On 3/16/2011 10:49 AM, Brian Fraser wrote:
Assuming you are using strict and warnings,

Use quotemeta or \Q\E[0] instead of trying to escape things manually... Your
sanity will thank you.
And yes, the \D* could be troublesome; it depends on the text you are
matching against! For instance, 1.2.3.4.5 is not a valid IP, but you'd match
and replace part of it anyway.
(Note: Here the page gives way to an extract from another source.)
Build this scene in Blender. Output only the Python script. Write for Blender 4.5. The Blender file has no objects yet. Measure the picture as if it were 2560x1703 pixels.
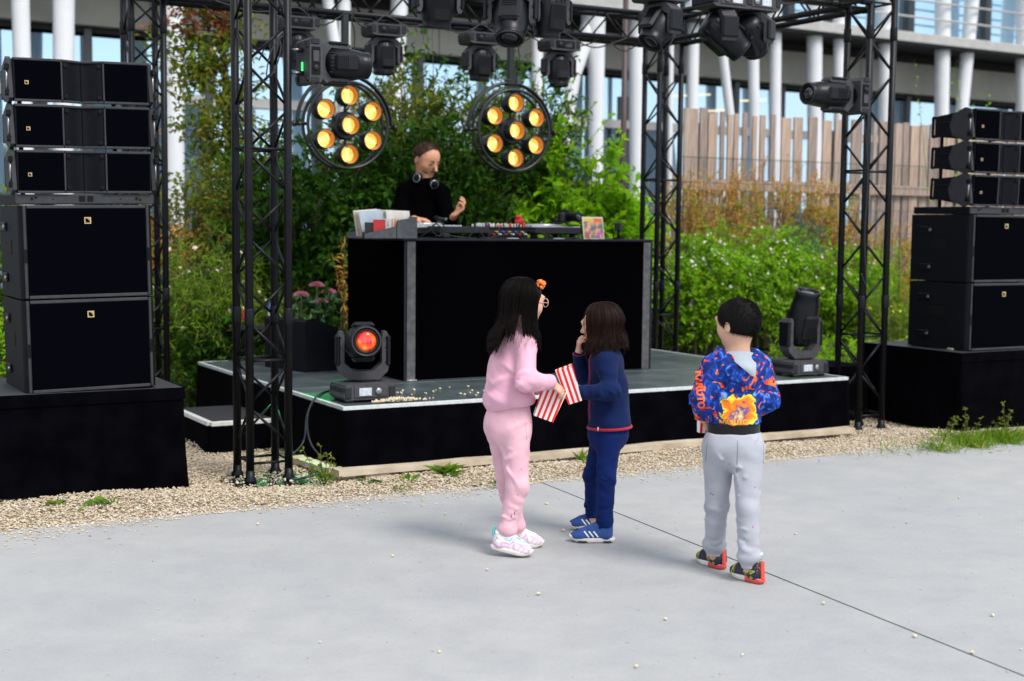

There's a great section about this on
Mastering Regular Expressions[1], "5.2.2. Matching an IP Address" and
"5.2.2.1. Know your context".

my $old_ip_address = "1.2.3.4";
my $new_ip_address = "5.6.7.8"
$read_line =~ s/
      (?<![\w.])                                    #No alphanumeric or
period before the IP
          \Q$old_ip_address_regexp\E   #Quotemeta instead of trying to do
things by hand
      (?![\w.])                                      #No alphanumeric or
period after the IP
    /$new_ip_address/xg;       #No need for $1 and $2, as we don't capture
anything.

Brian.


[0] http://perldoc.perl.org/functions/quotemeta.html
[1] http://regex.info/


It's possible there could be an alphabet character before the ip address as in:
-s1.2.3.4

So given that possibility, would this be correct:
$read_line =~ s/(?<![\d.])\Q$old_ip_address_regexp\E(?![\d.])/$new_ip_address/g;

Can you explain:
?<!
?!

I was trying to find explanations of them, but they are difficult to search on.

What is the purpose of the 'x' modifier assuming that is with regard to ignoring whitespace. Was that included because of the format in which you provided your example... broken across lines and additional whitespace?

I chose to drop it in my rewrite assuming that is true.